Wednesday, 18 February 2015

Judge Block Obama’s Immigration Policy

A federal judge has temporarily blocked President Barack Obama's plan to protect millions of undocumented immigrants from deportation.
US District Judge Andrew Hanen in Brownsville, Texas, ruled in favour of some two dozen US states opposed to the administration's plan.

In November, Mr Obama announced a plan to spare some 4.7 million illegal immigrants in the US from the threat of deportation.
The President used his executive authority, bypassing Congress.

An additional 270,000 people would be able to stay under the expansion of a 2012 program known as Deferred Action for Childhood Arrivals (DACA) that offered deportation relief to people who were brought illegally to the United States as children, allowing them work.

That expansion was scheduled to begin on Wednesday.

Some 26 states sued the administration to halt the programmes, arguing Mr Obama's orders violated US constitutional limits on his powers. They requested an injunction to block the programmes from going into force while the legal process played out.

Texas Governor Greg Abbott praised Judge Hanen's ruling, saying: "The President's attempt to by-pass the will of the American people was successfully checked today."

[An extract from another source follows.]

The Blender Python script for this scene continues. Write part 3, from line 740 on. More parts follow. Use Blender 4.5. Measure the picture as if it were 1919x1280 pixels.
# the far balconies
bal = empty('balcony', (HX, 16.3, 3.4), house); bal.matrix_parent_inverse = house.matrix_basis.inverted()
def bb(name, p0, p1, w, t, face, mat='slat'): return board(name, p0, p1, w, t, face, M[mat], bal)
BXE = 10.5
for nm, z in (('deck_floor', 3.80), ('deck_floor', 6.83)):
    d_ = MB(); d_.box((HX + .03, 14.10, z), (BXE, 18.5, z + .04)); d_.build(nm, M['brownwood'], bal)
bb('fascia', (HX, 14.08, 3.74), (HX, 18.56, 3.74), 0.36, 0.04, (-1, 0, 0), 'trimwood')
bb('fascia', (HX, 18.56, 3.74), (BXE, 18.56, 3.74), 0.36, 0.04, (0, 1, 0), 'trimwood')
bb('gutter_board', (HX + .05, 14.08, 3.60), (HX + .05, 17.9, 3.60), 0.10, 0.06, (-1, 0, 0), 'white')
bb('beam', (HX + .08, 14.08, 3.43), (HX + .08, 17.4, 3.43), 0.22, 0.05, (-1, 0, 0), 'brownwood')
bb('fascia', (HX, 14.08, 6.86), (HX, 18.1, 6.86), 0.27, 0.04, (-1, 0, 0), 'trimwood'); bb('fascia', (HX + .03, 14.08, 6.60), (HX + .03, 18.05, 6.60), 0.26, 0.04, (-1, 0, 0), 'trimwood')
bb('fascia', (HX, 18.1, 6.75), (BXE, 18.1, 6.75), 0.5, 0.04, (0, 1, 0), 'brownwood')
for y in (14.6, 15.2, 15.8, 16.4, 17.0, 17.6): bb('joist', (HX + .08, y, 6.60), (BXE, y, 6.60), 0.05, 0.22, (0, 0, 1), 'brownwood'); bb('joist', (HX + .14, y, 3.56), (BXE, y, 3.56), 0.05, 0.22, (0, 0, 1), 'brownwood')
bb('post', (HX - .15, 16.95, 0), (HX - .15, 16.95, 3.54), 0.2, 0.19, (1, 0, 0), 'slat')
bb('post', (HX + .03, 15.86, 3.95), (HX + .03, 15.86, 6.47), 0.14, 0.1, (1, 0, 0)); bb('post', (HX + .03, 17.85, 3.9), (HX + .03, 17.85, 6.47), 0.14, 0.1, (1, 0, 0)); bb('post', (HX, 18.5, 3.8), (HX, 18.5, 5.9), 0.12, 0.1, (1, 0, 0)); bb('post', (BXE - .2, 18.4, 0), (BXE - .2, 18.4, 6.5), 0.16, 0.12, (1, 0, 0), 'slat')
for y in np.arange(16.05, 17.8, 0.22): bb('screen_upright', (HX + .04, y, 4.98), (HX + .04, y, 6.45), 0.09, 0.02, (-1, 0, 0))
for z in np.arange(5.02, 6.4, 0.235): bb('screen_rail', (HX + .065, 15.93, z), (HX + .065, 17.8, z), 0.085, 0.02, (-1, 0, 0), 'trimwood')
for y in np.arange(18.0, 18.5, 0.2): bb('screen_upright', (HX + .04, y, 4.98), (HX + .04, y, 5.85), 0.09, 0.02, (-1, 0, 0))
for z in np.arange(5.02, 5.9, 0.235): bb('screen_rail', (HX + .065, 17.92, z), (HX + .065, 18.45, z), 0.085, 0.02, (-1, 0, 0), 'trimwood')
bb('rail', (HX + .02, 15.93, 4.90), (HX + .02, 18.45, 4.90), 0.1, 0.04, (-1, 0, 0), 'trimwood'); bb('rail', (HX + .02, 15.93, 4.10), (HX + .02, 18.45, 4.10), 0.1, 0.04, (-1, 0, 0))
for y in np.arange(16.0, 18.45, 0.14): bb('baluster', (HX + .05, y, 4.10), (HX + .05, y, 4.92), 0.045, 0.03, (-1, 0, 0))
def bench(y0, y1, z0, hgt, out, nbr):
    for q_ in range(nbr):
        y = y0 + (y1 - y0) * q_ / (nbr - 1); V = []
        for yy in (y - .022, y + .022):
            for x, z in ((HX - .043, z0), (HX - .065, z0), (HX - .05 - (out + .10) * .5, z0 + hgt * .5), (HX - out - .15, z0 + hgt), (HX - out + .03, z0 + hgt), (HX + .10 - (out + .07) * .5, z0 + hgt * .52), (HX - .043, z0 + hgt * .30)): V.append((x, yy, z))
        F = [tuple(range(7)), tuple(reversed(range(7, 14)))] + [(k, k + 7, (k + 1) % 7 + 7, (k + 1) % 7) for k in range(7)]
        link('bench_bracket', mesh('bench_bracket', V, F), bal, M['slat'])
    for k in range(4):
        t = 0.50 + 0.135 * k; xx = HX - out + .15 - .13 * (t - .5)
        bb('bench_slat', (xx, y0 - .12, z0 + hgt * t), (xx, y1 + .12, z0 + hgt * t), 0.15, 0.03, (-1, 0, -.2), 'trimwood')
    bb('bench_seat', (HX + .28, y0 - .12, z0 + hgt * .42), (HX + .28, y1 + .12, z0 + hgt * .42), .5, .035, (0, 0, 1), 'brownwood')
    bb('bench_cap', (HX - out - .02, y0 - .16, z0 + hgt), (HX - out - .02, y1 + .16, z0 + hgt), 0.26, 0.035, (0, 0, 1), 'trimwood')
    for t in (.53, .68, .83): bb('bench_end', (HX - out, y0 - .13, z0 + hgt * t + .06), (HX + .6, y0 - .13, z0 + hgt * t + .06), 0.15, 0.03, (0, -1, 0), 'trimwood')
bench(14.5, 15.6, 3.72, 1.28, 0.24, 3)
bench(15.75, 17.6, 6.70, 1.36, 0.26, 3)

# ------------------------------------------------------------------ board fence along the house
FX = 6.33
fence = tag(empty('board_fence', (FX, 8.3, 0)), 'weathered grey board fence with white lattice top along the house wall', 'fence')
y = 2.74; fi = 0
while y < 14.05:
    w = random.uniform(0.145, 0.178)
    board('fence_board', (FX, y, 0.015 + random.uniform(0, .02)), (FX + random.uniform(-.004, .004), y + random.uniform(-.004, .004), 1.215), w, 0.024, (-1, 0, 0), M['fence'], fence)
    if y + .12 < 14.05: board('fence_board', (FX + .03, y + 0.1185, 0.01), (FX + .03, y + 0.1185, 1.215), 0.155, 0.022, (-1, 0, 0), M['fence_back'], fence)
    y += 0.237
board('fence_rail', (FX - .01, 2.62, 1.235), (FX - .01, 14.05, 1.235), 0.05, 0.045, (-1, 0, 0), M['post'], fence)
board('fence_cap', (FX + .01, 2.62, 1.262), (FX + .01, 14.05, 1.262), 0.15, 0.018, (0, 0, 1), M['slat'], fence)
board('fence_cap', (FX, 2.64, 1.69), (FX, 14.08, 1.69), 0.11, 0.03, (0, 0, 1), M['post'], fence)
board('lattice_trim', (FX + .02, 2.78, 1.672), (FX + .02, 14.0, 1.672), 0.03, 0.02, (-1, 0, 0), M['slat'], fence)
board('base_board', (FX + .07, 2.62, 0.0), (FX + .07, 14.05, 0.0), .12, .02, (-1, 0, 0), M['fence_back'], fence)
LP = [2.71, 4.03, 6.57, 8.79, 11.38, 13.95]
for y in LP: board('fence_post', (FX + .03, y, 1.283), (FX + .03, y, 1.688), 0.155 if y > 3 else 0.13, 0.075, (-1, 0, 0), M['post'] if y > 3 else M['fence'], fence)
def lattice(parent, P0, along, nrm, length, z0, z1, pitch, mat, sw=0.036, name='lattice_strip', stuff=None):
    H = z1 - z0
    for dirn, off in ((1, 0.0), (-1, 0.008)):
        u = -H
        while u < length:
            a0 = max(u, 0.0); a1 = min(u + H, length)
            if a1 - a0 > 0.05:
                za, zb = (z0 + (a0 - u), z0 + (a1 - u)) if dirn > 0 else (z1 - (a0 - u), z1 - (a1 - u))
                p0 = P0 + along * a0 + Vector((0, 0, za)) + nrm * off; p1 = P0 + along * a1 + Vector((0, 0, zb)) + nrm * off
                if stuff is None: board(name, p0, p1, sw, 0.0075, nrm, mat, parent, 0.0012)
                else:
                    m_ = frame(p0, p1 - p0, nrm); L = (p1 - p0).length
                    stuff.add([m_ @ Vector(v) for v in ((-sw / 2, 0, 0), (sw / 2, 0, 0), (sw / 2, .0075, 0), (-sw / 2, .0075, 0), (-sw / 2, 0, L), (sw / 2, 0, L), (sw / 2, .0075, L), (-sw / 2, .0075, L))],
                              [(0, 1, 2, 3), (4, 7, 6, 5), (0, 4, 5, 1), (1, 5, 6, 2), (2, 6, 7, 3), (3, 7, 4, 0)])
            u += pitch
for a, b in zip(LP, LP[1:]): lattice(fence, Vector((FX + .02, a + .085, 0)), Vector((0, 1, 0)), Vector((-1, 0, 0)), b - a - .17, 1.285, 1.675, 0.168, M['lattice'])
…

But President Obama said he believed the issue would be resolved in the White House's favour.

"With respect to the ruling ... I disagree with it," he told reporters in the Oval Office.

"I think the law is on our side and history is on our side."

The White House has previously defended the executive orders as within the President's legal authority.

It has said the US Supreme Court and Congress have allowed federal officials to set priorities in enforcing immigration laws.

An appeal would be heard by the 5th US Circuit Court of Appeals in New Orleans.